Dave Ramsey Defends 8% Withdrawal Rate Against Retirement Pessimists

Personal finance host Dave Ramsey is once again at the center of a heated debate over retirement withdrawal rates, Benzinga reported Sunday. His core claim is simple and bold. A properly invested $1 million retirement portfolio should comfortably generate $80,000 per year without ever touching the principal.

Ramsey Fires Back at Conservative Withdrawal Guidance

The comments came during a recent episode of “The Ramsey Show.” A 30-year-old caller named Jay asked whether cautious retirement withdrawal advice was making his financial goals feel pointless. Jay had already saved roughly $120,000 across retirement accounts. He was weighing whether to slow contributions and redirect money toward paying off his home.

The discussion turned contentious when Ramsey’s co-host George Kamel referenced a 3% withdrawal rate for people facing longer retirement timelines. Ramsey objected immediately and forcefully. He described that figure as flatly incorrect and suggested the video promoting it should be pulled.

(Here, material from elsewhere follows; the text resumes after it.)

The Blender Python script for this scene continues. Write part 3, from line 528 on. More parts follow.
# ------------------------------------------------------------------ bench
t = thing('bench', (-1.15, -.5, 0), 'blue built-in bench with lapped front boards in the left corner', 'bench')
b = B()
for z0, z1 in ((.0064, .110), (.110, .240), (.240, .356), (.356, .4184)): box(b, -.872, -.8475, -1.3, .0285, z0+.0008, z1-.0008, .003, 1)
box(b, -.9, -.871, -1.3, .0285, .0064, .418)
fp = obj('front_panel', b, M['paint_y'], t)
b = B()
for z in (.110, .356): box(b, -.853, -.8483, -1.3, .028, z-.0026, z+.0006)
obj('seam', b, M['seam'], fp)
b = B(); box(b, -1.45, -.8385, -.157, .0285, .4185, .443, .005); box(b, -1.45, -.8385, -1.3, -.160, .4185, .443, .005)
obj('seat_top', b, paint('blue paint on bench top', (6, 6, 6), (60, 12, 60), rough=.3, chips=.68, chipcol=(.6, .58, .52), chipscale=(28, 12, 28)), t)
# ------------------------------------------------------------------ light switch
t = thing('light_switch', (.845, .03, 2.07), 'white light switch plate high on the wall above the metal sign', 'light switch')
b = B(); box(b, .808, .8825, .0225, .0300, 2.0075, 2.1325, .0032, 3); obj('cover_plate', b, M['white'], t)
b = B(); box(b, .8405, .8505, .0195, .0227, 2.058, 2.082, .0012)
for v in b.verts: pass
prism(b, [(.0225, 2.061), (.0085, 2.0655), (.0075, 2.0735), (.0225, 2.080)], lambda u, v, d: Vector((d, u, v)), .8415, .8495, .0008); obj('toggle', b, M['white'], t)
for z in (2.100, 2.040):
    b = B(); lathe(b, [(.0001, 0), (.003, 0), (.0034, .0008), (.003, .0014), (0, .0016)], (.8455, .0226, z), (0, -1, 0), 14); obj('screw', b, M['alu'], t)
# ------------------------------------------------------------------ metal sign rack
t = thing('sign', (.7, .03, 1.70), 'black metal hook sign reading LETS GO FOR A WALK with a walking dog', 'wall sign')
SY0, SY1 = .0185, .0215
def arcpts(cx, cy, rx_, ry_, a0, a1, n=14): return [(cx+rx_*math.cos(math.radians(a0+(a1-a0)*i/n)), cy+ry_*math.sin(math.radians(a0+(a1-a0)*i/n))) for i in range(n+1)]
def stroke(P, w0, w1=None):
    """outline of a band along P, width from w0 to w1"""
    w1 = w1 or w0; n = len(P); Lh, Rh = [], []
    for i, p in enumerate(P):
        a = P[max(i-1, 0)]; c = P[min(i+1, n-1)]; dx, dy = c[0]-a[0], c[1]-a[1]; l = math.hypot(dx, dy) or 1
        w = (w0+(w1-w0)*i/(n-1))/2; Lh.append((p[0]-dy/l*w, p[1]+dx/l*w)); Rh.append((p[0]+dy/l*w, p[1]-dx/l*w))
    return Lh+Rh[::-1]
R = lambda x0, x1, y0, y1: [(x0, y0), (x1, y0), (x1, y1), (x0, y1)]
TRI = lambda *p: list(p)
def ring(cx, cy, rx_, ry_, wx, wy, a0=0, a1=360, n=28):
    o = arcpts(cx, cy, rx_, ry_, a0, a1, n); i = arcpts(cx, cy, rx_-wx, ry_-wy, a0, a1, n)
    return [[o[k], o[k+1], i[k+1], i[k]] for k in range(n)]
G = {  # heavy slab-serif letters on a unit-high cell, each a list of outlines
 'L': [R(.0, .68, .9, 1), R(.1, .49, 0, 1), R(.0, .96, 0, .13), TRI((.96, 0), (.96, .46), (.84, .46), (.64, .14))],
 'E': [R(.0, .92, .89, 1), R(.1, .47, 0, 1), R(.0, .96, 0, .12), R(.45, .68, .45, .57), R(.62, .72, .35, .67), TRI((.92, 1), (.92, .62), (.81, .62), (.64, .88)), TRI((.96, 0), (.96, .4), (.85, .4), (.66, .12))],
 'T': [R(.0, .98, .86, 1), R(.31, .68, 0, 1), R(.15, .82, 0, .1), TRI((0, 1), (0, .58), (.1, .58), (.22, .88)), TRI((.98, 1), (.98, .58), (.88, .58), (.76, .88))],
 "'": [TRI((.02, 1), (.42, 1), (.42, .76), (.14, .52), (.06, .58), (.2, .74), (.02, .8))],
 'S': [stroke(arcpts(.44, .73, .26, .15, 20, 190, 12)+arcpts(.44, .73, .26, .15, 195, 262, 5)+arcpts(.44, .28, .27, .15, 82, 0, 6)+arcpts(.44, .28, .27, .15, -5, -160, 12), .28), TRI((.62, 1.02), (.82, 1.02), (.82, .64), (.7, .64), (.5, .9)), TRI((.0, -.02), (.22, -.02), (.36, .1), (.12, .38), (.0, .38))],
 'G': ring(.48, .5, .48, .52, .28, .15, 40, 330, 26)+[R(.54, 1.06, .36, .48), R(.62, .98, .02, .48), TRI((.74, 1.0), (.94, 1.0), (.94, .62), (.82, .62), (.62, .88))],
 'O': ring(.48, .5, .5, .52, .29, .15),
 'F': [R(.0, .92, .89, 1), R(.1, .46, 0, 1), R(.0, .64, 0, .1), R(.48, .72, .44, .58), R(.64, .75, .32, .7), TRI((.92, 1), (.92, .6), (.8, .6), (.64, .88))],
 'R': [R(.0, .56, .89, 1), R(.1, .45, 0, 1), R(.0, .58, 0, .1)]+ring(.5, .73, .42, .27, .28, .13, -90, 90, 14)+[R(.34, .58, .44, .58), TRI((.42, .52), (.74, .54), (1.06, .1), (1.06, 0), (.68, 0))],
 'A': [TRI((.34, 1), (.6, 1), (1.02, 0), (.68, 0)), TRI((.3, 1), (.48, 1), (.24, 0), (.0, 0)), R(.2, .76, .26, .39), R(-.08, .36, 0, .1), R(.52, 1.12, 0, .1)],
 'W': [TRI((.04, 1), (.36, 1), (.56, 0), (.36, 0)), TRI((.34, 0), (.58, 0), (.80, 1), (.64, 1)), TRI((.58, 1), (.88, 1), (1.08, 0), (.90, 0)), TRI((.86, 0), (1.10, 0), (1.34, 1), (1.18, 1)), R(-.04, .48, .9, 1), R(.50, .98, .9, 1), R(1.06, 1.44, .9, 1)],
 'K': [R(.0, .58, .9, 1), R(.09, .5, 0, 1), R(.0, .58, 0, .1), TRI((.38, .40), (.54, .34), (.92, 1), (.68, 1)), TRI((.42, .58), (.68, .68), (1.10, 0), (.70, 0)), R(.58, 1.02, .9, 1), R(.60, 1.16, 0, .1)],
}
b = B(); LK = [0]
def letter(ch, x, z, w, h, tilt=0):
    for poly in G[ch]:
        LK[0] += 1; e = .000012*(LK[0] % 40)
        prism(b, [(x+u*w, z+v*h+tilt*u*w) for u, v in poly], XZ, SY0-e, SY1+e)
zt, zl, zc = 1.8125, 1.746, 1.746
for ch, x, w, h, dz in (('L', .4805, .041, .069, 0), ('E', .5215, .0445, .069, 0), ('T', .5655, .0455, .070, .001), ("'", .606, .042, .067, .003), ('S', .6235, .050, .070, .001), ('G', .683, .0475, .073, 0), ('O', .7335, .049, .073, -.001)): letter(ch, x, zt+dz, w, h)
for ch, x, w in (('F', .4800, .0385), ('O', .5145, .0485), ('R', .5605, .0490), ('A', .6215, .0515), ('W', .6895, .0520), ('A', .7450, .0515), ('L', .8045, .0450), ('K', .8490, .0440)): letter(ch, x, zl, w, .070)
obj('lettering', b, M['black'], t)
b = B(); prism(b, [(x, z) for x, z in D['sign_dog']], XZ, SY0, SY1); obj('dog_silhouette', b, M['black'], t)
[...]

Ramsey’s own math relies on an assumed 12% average annual market return. Subtracting 4% for inflation, he argues retirees are left with an 8% retirement withdrawal rate they can sustain indefinitely. That math produces $80,000 per year from a $1 million portfolio. He framed overly cautious guidance as discouraging everyday savers unnecessarily.

The Research Behind the 4% Rule

The traditional retirement withdrawal rate of 4% traces back to work by financial planner William Bengen in the 1990s. It was designed to protect retirees through market downturns over a 30-year horizon. More recently, Morningstar research has pushed the sustainable starting figure even lower, placing it closer to the upper 3% range for retirees who want strong long-term odds of success.

Personal finance personality Suze Orman has echoed that caution. She has repeatedly warned retirees in their early 60s against leaning on aggressive withdrawal assumptions when portfolios may need to last three decades or longer.

Sequence Risk Is the Central Concern

Critics of Ramsey’s framework point to a specific danger known as sequence-of-returns risk. If markets fall sharply in the early years of retirement, large withdrawals can permanently damage a portfolio before any recovery takes hold. A 12% average return assumes consistent gains that rarely arrive in a straight line.

Ramsey has dismissed that framing as overly pessimistic math from internet commenters who discourage savers without cause. The divide reflects a broader tension in personal finance between optimistic long-run return assumptions and the real-world volatility retirees face.

The debate matters enormously for millions of Americans mapping out their financial futures.